Supplied information:
<<<<
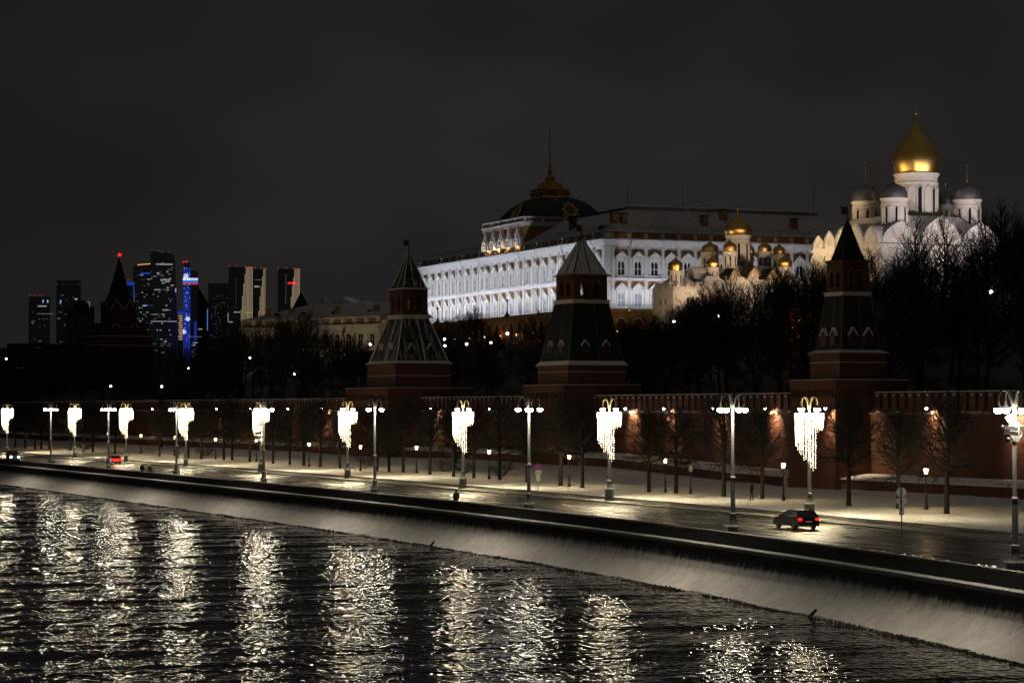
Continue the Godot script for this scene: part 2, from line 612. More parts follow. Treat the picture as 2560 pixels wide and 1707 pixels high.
func streets() -> void:
	var ground := MB.new()
	ground.quad(Vector3(-9000, -6, 3000), Vector3(9000, -6, 3000), Vector3(9000, -6, -9000), Vector3(-9000, -6, -9000))
	struct("ground", ground, M.earth)
	struct("pavement", ribbon(quay, [[0.42, 0.13], [3.6, 0.13], [3.6, 0.13], [3.75, 0.11], [3.75, 0.11], [3.75, -0.05]], -40.0, -700.0, 3.0), M.pave)
	var rb := MB.new()
	var zz := -40.0
	while zz > -700.0:
		var z2 := zz - 4.0
		rb.quad(Vector3(quay(zz) + 3.7, 0, zz), Vector3(lawn(zz) - 4.4, 0, zz), Vector3(lawn(z2) - 4.4, 0, z2), Vector3(quay(z2) + 3.7, 0, z2))
		zz = z2
	struct("road", rb, M.wet)
	struct("kerb", ribbon(lawn, [[-4.5, -0.05], [-4.5, 0.12], [-4.5, 0.12], [-4.3, 0.135]], -40.0, -700.0, 3.0), M.pave)
	struct("verge", ribbon(lawn, [[-4.3, 0.14], [-3.9, 0.2], [-3.0, 0.21], [-2.7, 0.14]], -40.0, -700.0, 1.5), M.dirty_snow)
	struct("footpath", ribbon(lawn, [[-2.7, 0.12], [-0.05, 0.12]], -40.0, -700.0, 3.0), M.wet)
	struct("path_kerb", ribbon(lawn, [[-0.12, 0.1], [-0.12, 0.24], [-0.12, 0.24], [0.05, 0.24]], -40.0, -700.0, 3.0), M.pave)
	# worn lane markings
	var lm := MB.new()
	for lane in [0.36, 0.68]:
		var z := -60.0
		while z > -560.0:
			var za := z - 3.2
			var xa: float = lerpf(quay(z) + 3.7, lawn(z) - 4.4, lane)
			var xb: float = lerpf(quay(za) + 3.7, lawn(za) - 4.4, lane)
			lm.quad(Vector3(xa - 0.06, 0.005, z), Vector3(xa + 0.06, 0.005, z), Vector3(xb + 0.06, 0.005, za), Vector3(xb - 0.06, 0.005, za))
			z -= 9.0
	for off in [0.5]:
		var z := -60.0
		while z > -560.0:
			var za := z - 7.0
			var xa: float = lerpf(quay(z) + 3.7, lawn(z) - 4.4, off)
			var xb: float = lerpf(quay(za) + 3.7, lawn(za) - 4.4, off)
			lm.quad(Vector3(xa - 0.07, 0.005, z), Vector3(xa + 0.07, 0.005, z), Vector3(xb + 0.07, 0.005, za), Vector3(xb - 0.07, 0.005, za))
			z -= 7.6
	struct("road_marking", lm, M.paint)
	# the lawn under snow
	var b := MB.new()
	var rows := 0
	var z := -60.0
	var cols := 26
	var f := FastNoiseLite.new()
	f.seed = 77
	f.frequency = 0.16
	f.fractal_octaves = 4
	while z > -700.0:
		var e := lawn(z)
		for k in cols + 1:
			var t := float(k) / cols
			var x := lerpf(e, 146.05, t)
			var hh := func(px: float, pz: float) -> float: return lawn_h(px, pz) + 0.10 * f.get_noise_2d(px, pz)
			var y: float = hh.call(x, z)
			b.push(Vector3(x, y, z), Vector3(y - hh.call(x + 0.4, z), 0.4, y - hh.call(x, z + 0.4)).normalized())
		rows += 1
		z -= 1.6
	for r in rows - 1:
		for k in cols:
			var a := r * (cols + 1) + k
			b.i.append_array(PackedInt32Array([a, a + cols + 1, a + 1, a + 1, a + cols + 1, a + cols + 2]))
	struct("snowy_lawn", b, M.snow)
	# hill behind the brick wall
	var hb := MB.new()
	var nx := 44
	var nz := 66
	for r in nz + 1:
		var pz := lerpf(-120.0, -900.0, float(r) / nz)
		for k in nx + 1:
			var px := lerpf(151.0, 460.0, pow(float(k) / nx, 1.3))
			var y := hill_h(px, pz)
			hb.push(Vector3(px, y, pz), Vector3(y - hill_h(px + 1, pz), 1, y - hill_h(px, pz + 1)).normalized())
	for r in nz:
		for k in nx:
			var a := r * (nx + 1) + k
			hb.i.append_array(PackedInt32Array([a, a + nx + 1, a + 1, a + 1, a + nx + 1, a + nx + 2]))
	struct("hill", hb, M.earth)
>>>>
The request:
Return the listing above unchanged, apart from dropping its pictures.

Correct response:
Continue the Godot script for this scene: part 2, from line 612. More parts follow. Treat the picture as 2560 pixels wide and 1707 pixels high.
func streets() -> void:
	var ground := MB.new()
	ground.quad(Vector3(-9000, -6, 3000), Vector3(9000, -6, 3000), Vector3(9000, -6, -9000), Vector3(-9000, -6, -9000))
	struct("ground", ground, M.earth)
	struct("pavement", ribbon(quay, [[0.42, 0.13], [3.6, 0.13], [3.6, 0.13], [3.75, 0.11], [3.75, 0.11], [3.75, -0.05]], -40.0, -700.0, 3.0), M.pave)
	var rb := MB.new()
	var zz := -40.0
	while zz > -700.0:
		var z2 := zz - 4.0
		rb.quad(Vector3(quay(zz) + 3.7, 0, zz), Vector3(lawn(zz) - 4.4, 0, zz), Vector3(lawn(z2) - 4.4, 0, z2), Vector3(quay(z2) + 3.7, 0, z2))
		zz = z2
	struct("road", rb, M.wet)
	struct("kerb", ribbon(lawn, [[-4.5, -0.05], [-4.5, 0.12], [-4.5, 0.12], [-4.3, 0.135]], -40.0, -700.0, 3.0), M.pave)
	struct("verge", ribbon(lawn, [[-4.3, 0.14], [-3.9, 0.2], [-3.0, 0.21], [-2.7, 0.14]], -40.0, -700.0, 1.5), M.dirty_snow)
	struct("footpath", ribbon(lawn, [[-2.7, 0.12], [-0.05, 0.12]], -40.0, -700.0, 3.0), M.wet)
	struct("path_kerb", ribbon(lawn, [[-0.12, 0.1], [-0.12, 0.24], [-0.12, 0.24], [0.05, 0.24]], -40.0, -700.0, 3.0), M.pave)
	# worn lane markings
	var lm := MB.new()
	for lane in [0.36, 0.68]:
		var z := -60.0
		while z > -560.0:
			var za := z - 3.2
			var xa: float = lerpf(quay(z) + 3.7, lawn(z) - 4.4, lane)
			var xb: float = lerpf(quay(za) + 3.7, lawn(za) - 4.4, lane)
			lm.quad(Vector3(xa - 0.06, 0.005, z), Vector3(xa + 0.06, 0.005, z), Vector3(xb + 0.06, 0.005, za), Vector3(xb - 0.06, 0.005, za))
			z -= 9.0
	for off in [0.5]:
		var z := -60.0
		while z > -560.0:
			var za := z - 7.0
			var xa: float = lerpf(quay(z) + 3.7, lawn(z) - 4.4, off)
			var xb: float = lerpf(quay(za) + 3.7, lawn(za) - 4.4, off)
			lm.quad(Vector3(xa - 0.07, 0.005, z), Vector3(xa + 0.07, 0.005, z), Vector3(xb + 0.07, 0.005, za), Vector3(xb - 0.07, 0.005, za))
			z -= 7.6
	struct("road_marking", lm, M.paint)
	# the lawn under snow
	var b := MB.new()
	var rows := 0
	var z := -60.0
	var cols := 26
	var f := FastNoiseLite.new()
	f.seed = 77
	f.frequency = 0.16
	f.fractal_octaves = 4
	while z > -700.0:
		var e := lawn(z)
		for k in cols + 1:
			var t := float(k) / cols
			var x := lerpf(e, 146.05, t)
			var hh := func(px: float, pz: float) -> float: return lawn_h(px, pz) + 0.10 * f.get_noise_2d(px, pz)
			var y: float = hh.call(x, z)
			b.push(Vector3(x, y, z), Vector3(y - hh.call(x + 0.4, z), 0.4, y - hh.call(x, z + 0.4)).normalized())
		rows += 1
		z -= 1.6
	for r in rows - 1:
		for k in cols:
			var a := r * (cols + 1) + k
			b.i.append_array(PackedInt32Array([a, a + cols + 1, a + 1, a + 1, a + cols + 1, a + cols + 2]))
	struct("snowy_lawn", b, M.snow)
	# hill behind the brick wall
	var hb := MB.new()
	var nx := 44
	var nz := 66
	for r in nz + 1:
		var pz := lerpf(-120.0, -900.0, float(r) / nz)
		for k in nx + 1:
			var px := lerpf(151.0, 460.0, pow(float(k) / nx, 1.3))
			var y := hill_h(px, pz)
			hb.push(Vector3(px, y, pz), Vector3(y - hill_h(px + 1, pz), 1, y - hill_h(px, pz + 1)).normalized())
	for r in nz:
		for k in nx:
			var a := r * (nx + 1) + k
			hb.i.append_array(PackedInt32Array([a, a + nx + 1, a + 1, a + 1, a + nx + 1, a + nx + 2]))
	struct("hill", hb, M.earth)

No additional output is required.